Commercial tenants entering lease in California are usually required to pay their proportionate share of “common area maintenance,”, or CAM charges. The CAM charges are always characterized as an estimate- at the end of the year the landlord determines the total costs incurred for the year, and then apportions them out to all the tenants. However, if it is a new development, sometimes not even built, the lessor must base the Common Area Maintenance charges on true estimates- what they predict will happen based on experience on other projects, or otherwise a best guess. At the end of the year, they figure out the real charges, and usually the tenant has to make up a big deficit. Sacramento and Placer real estate attorneys are frequently consulted regarding CAM charge disputes; often, there is a big jump in the charges, and the tenant can’t believe they are justified. In a recent decision, the parties entered a letter of intent regarding an unbuilt project. Even though the CAM charges which were described were clearly described as an estimate, the landlord was surprise when the court said the landlord may be liable for fraud and breach of the covenant of good faith and fair dealing.

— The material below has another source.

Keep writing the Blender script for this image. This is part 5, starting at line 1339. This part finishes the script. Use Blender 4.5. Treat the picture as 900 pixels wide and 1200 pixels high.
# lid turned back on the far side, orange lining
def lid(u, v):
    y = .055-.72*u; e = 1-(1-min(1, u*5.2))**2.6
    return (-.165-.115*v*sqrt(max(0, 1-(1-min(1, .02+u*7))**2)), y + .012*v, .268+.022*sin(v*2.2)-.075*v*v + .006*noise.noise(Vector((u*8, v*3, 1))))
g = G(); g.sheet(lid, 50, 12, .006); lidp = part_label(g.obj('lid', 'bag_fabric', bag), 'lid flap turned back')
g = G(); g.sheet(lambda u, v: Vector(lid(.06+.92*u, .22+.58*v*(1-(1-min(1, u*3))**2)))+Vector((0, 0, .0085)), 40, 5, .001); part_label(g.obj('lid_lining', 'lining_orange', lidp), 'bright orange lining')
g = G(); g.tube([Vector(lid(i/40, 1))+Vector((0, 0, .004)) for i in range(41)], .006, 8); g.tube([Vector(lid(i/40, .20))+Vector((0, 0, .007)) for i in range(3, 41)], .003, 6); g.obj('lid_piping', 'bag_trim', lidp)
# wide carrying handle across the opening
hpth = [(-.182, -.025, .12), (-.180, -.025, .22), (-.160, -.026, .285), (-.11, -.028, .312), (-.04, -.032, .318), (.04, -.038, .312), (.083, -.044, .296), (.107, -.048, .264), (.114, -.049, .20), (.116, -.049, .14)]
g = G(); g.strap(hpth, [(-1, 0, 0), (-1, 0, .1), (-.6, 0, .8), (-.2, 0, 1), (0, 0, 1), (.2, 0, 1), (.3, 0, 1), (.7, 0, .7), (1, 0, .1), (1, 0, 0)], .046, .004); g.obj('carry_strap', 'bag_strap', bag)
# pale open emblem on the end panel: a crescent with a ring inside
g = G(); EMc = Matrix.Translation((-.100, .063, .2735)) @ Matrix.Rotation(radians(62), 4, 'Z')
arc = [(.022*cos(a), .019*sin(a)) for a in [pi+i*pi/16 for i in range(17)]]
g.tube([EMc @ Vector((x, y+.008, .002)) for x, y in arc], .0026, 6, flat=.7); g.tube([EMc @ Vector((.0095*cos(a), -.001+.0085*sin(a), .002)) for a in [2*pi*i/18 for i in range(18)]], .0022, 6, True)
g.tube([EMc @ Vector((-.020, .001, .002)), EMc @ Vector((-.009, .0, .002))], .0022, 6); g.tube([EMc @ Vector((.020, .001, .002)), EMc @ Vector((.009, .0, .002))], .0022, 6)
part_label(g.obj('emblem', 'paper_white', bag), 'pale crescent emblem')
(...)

In the lawsuit, Thrifty alleged that Americana knew the representations were not true at the time they were made, or were made with no reasonable basis to believe that they were true. Thrifty alleged that its reliance was reasonable because of their prior experience with Americana. Citing other decisions, Thrifty claimed that estimates that the party should have known were inaccurate were grounds for misrepresentation. Thrifty found out that Americana was telling other potential tenants that Thrifty was paying a higher percentage that 2.2%, and that Americana had cut a deal with a theater to charge it less that its pro rata square footage rate. Great evidence!
The Fraud Exception to the Parole Evidence Rule
Americana argued that the Lease has an integration clause, which it claimed barred evidence of the prior negotiations (called parole evidence). This is true, but an exception has arisen in fraud cases. It requires that evidence offered to prove fraud “must tend to establish some independent fact or representation, some fraud in the procurement of the instrument or some breach of confidence concerning its use, and not a promise directly at variance with the promise of the writing.” Thus, here Thrifty can allege both intentional and negligent misrepresentations based upon Americana’s grossly inaccurate estimates. In addition, the information Thrifty presented established that Americana knew or should have known the information was inaccurate–Americana told other prospective tenants that their pro rata shares would be substantially higher than the rates represented to Thrifty, and Americana cut a deal with a movie theater to charge it less than its pro rata share based on square footage.
Seems that Americana’s conduct was not too trustworthy. It is rare that a commercial tenant gets this kind of evidence to fight the CAM charges, an expensive proposition.